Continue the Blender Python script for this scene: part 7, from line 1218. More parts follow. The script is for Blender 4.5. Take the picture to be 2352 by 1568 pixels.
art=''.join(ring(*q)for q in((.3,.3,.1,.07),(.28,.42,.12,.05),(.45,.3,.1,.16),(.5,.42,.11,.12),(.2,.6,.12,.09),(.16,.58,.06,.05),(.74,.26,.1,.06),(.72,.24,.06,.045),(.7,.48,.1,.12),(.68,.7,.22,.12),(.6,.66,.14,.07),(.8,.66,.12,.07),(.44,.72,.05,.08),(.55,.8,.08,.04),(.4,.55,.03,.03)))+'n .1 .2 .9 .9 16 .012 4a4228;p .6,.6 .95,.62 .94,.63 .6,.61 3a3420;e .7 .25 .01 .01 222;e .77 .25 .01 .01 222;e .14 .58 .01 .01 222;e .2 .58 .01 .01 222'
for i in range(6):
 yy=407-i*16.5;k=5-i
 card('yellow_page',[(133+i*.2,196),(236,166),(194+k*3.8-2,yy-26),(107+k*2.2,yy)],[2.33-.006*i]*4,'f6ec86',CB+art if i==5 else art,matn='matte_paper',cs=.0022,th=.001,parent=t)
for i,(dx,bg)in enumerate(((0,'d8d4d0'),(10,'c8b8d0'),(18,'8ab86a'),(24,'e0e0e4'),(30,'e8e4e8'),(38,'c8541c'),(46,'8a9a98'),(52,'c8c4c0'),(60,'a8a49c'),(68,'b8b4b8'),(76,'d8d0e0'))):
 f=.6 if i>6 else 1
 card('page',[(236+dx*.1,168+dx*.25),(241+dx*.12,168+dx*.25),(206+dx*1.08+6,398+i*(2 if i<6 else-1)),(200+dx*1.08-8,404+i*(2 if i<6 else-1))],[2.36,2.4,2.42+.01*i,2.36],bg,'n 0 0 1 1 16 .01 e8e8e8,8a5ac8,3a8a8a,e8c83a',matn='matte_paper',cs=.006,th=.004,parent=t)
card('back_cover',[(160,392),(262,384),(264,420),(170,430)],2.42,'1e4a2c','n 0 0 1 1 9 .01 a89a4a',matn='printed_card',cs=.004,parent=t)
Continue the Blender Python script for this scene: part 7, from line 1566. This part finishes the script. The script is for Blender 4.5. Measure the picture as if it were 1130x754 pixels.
● ● ●
- _The task_:
Transcribe the records above exactly as they appear.

- _Final answer_:
Continue the Blender Python script for this scene: part 7, from line 1218. More parts follow. The script is for Blender 4.5. Take the picture to be 2352 by 1568 pixels.
art=''.join(ring(*q)for q in((.3,.3,.1,.07),(.28,.42,.12,.05),(.45,.3,.1,.16),(.5,.42,.11,.12),(.2,.6,.12,.09),(.16,.58,.06,.05),(.74,.26,.1,.06),(.72,.24,.06,.045),(.7,.48,.1,.12),(.68,.7,.22,.12),(.6,.66,.14,.07),(.8,.66,.12,.07),(.44,.72,.05,.08),(.55,.8,.08,.04),(.4,.55,.03,.03)))+'n .1 .2 .9 .9 16 .012 4a4228;p .6,.6 .95,.62 .94,.63 .6,.61 3a3420;e .7 .25 .01 .01 222;e .77 .25 .01 .01 222;e .14 .58 .01 .01 222;e .2 .58 .01 .01 222'
for i in range(6):
 yy=407-i*16.5;k=5-i
 card('yellow_page',[(133+i*.2,196),(236,166),(194+k*3.8-2,yy-26),(107+k*2.2,yy)],[2.33-.006*i]*4,'f6ec86',CB+art if i==5 else art,matn='matte_paper',cs=.0022,th=.001,parent=t)
for i,(dx,bg)in enumerate(((0,'d8d4d0'),(10,'c8b8d0'),(18,'8ab86a'),(24,'e0e0e4'),(30,'e8e4e8'),(38,'c8541c'),(46,'8a9a98'),(52,'c8c4c0'),(60,'a8a49c'),(68,'b8b4b8'),(76,'d8d0e0'))):
 f=.6 if i>6 else 1
 card('page',[(236+dx*.1,168+dx*.25),(241+dx*.12,168+dx*.25),(206+dx*1.08+6,398+i*(2 if i<6 else-1)),(200+dx*1.08-8,404+i*(2 if i<6 else-1))],[2.36,2.4,2.42+.01*i,2.36],bg,'n 0 0 1 1 16 .01 e8e8e8,8a5ac8,3a8a8a,e8c83a',matn='matte_paper',cs=.006,th=.004,parent=t)
card('back_cover',[(160,392),(262,384),(264,420),(170,430)],2.42,'1e4a2c','n 0 0 1 1 9 .01 a89a4a',matn='printed_card',cs=.004,parent=t)
Continue the Blender Python script for this scene: part 7, from line 1566. This part finishes the script. The script is for Blender 4.5. Measure the picture as if it were 1130x754 pixels.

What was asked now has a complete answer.